EXERCISE REQUIREMENTS — Return the first line, the line containing "return np.where(ins &", and every line between them, exactly as they stand.

PROVIDED DATA —
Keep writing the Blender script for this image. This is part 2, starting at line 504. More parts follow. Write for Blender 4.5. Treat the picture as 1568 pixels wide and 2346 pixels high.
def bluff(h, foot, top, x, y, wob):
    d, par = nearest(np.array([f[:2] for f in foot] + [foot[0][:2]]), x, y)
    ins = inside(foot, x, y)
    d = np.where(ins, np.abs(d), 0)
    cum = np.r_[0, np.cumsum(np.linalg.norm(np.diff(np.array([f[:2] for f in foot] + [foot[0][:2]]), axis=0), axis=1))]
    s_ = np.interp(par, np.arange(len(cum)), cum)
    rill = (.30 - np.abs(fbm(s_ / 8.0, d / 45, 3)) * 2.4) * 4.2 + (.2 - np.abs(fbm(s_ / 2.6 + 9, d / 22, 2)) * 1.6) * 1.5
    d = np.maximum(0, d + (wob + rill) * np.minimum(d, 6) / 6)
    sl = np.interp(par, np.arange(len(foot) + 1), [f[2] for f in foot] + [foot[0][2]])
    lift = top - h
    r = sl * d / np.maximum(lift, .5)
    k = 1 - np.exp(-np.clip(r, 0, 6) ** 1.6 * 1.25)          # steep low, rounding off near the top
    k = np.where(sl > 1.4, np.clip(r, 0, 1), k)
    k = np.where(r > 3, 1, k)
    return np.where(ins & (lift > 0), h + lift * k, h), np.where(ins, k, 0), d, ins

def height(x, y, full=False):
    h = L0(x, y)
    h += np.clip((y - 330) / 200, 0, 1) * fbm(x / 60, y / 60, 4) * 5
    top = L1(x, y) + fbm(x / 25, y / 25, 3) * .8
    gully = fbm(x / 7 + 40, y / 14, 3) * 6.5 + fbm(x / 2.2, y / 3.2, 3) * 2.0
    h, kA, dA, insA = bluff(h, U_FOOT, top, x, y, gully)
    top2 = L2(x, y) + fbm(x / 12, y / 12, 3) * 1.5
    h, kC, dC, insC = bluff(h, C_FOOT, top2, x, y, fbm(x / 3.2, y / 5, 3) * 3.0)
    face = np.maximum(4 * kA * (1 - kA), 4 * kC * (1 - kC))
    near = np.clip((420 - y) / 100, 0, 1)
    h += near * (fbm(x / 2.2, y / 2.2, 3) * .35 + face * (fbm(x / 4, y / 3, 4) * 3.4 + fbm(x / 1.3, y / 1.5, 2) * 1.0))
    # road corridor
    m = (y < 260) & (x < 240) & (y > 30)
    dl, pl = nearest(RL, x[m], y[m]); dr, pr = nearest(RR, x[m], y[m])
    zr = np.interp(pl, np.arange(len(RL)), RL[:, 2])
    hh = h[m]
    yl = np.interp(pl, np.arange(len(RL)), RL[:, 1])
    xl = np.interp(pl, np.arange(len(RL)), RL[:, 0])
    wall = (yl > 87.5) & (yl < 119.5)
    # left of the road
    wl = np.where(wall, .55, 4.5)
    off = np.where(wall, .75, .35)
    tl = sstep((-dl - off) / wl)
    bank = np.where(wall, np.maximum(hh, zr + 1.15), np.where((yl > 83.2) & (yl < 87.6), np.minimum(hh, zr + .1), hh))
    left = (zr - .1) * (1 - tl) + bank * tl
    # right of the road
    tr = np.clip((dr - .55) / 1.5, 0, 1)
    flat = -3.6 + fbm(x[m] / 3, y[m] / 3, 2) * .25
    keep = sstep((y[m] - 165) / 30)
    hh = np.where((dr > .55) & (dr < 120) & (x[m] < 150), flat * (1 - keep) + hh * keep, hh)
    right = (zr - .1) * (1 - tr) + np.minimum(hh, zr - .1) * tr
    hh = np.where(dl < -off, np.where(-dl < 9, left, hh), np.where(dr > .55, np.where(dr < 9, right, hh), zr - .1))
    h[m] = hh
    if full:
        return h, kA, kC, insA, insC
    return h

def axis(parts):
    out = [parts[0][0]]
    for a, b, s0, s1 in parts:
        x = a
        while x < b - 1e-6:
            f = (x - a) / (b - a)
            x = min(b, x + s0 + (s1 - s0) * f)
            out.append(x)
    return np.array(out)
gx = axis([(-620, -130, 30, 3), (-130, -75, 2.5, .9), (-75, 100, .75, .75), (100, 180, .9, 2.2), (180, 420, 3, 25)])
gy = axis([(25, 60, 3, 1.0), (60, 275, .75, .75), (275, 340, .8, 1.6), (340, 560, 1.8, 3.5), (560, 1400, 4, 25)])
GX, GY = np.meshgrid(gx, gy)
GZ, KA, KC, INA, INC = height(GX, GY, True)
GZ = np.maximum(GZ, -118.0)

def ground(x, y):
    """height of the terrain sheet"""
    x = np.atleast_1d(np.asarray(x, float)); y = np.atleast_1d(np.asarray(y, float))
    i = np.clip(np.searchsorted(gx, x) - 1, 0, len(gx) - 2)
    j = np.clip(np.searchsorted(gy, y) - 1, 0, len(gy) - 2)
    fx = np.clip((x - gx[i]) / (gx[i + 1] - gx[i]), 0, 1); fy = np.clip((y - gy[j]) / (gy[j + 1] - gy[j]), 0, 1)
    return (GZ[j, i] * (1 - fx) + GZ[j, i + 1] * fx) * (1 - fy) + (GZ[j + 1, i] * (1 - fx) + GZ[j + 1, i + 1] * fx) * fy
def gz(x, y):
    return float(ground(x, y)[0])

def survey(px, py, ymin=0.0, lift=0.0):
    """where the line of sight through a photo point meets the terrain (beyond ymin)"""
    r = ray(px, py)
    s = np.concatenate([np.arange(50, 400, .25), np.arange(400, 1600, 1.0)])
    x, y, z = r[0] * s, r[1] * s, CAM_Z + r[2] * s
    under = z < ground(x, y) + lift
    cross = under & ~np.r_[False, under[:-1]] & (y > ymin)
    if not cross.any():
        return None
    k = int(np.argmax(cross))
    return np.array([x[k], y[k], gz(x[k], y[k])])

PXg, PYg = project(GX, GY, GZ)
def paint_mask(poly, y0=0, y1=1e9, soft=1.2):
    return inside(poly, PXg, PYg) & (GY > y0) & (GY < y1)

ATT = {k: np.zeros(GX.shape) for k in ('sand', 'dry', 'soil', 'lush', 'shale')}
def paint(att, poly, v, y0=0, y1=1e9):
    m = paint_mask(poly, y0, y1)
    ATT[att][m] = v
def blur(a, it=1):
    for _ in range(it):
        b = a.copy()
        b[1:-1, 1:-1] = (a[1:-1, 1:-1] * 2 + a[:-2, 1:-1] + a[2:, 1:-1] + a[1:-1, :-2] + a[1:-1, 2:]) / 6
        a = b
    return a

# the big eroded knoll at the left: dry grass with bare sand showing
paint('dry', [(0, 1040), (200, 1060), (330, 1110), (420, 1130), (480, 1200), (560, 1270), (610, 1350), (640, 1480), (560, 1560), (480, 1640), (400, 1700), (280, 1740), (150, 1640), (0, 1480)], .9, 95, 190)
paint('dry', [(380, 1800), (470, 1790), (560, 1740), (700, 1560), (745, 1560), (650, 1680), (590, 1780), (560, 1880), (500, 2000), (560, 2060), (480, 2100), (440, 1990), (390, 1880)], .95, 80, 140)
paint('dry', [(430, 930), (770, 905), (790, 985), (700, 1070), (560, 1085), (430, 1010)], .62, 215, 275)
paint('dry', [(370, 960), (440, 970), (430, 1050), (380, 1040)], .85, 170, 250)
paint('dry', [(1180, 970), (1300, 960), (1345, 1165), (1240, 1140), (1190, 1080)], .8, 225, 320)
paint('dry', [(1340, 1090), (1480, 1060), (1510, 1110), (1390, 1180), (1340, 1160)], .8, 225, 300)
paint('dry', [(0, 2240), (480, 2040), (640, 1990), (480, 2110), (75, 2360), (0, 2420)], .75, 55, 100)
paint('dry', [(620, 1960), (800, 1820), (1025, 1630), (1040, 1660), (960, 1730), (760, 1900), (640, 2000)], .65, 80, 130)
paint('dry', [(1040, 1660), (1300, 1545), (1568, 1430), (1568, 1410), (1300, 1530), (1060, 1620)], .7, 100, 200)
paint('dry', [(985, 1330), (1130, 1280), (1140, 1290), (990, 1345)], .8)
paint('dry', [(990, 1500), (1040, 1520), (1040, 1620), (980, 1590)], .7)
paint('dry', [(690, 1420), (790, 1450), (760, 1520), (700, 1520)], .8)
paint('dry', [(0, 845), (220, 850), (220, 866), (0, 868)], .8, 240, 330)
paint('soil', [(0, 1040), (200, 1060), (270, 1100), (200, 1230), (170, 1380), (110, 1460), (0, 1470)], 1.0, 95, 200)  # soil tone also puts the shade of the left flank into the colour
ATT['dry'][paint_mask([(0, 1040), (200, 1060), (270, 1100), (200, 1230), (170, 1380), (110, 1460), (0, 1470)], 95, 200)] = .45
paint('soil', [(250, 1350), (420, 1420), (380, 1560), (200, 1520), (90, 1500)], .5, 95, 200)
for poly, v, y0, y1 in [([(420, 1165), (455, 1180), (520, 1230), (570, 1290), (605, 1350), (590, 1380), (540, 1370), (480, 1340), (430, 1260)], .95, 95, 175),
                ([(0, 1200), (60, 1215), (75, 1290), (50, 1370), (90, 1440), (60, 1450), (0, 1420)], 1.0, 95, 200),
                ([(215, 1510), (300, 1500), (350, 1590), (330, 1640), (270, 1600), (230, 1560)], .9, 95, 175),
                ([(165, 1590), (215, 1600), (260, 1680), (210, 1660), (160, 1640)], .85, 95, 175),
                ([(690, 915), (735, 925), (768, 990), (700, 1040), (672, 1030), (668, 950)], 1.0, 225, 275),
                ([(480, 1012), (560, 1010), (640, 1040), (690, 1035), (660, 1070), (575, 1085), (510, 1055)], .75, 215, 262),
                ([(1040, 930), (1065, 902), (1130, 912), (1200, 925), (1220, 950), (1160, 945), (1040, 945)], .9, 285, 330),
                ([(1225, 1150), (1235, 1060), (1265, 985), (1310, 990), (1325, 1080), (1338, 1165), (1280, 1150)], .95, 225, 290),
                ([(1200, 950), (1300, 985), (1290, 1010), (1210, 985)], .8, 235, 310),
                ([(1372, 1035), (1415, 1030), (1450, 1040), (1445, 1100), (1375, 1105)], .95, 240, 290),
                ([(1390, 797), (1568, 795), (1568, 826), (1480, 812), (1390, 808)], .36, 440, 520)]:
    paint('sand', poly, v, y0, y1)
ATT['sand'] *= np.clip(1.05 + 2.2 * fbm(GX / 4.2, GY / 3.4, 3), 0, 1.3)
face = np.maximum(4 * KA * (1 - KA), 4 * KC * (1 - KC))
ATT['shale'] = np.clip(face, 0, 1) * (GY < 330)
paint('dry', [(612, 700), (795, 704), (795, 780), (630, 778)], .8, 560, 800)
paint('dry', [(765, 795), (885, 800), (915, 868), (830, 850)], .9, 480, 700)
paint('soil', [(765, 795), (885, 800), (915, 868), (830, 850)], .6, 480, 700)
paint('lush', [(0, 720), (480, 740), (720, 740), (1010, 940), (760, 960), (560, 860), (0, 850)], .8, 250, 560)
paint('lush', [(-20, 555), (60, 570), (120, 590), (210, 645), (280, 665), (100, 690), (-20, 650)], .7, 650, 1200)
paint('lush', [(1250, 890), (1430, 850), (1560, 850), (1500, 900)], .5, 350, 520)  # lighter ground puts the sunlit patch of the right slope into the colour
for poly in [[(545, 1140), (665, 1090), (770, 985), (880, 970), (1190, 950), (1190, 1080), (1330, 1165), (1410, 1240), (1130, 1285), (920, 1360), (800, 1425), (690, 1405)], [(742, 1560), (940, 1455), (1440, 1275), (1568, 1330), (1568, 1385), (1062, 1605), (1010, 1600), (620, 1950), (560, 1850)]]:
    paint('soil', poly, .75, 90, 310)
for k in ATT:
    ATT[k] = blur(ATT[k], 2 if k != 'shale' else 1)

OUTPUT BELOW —
Keep writing the Blender script for this image. This is part 2, starting at line 504. More parts follow. Write for Blender 4.5. Treat the picture as 1568 pixels wide and 2346 pixels high.
def bluff(h, foot, top, x, y, wob):
    d, par = nearest(np.array([f[:2] for f in foot] + [foot[0][:2]]), x, y)
    ins = inside(foot, x, y)
    d = np.where(ins, np.abs(d), 0)
    cum = np.r_[0, np.cumsum(np.linalg.norm(np.diff(np.array([f[:2] for f in foot] + [foot[0][:2]]), axis=0), axis=1))]
    s_ = np.interp(par, np.arange(len(cum)), cum)
    rill = (.30 - np.abs(fbm(s_ / 8.0, d / 45, 3)) * 2.4) * 4.2 + (.2 - np.abs(fbm(s_ / 2.6 + 9, d / 22, 2)) * 1.6) * 1.5
    d = np.maximum(0, d + (wob + rill) * np.minimum(d, 6) / 6)
    sl = np.interp(par, np.arange(len(foot) + 1), [f[2] for f in foot] + [foot[0][2]])
    lift = top - h
    r = sl * d / np.maximum(lift, .5)
    k = 1 - np.exp(-np.clip(r, 0, 6) ** 1.6 * 1.25)          # steep low, rounding off near the top
    k = np.where(sl > 1.4, np.clip(r, 0, 1), k)
    k = np.where(r > 3, 1, k)
    return np.where(ins & (lift > 0), h + lift * k, h), np.where(ins, k, 0), d, ins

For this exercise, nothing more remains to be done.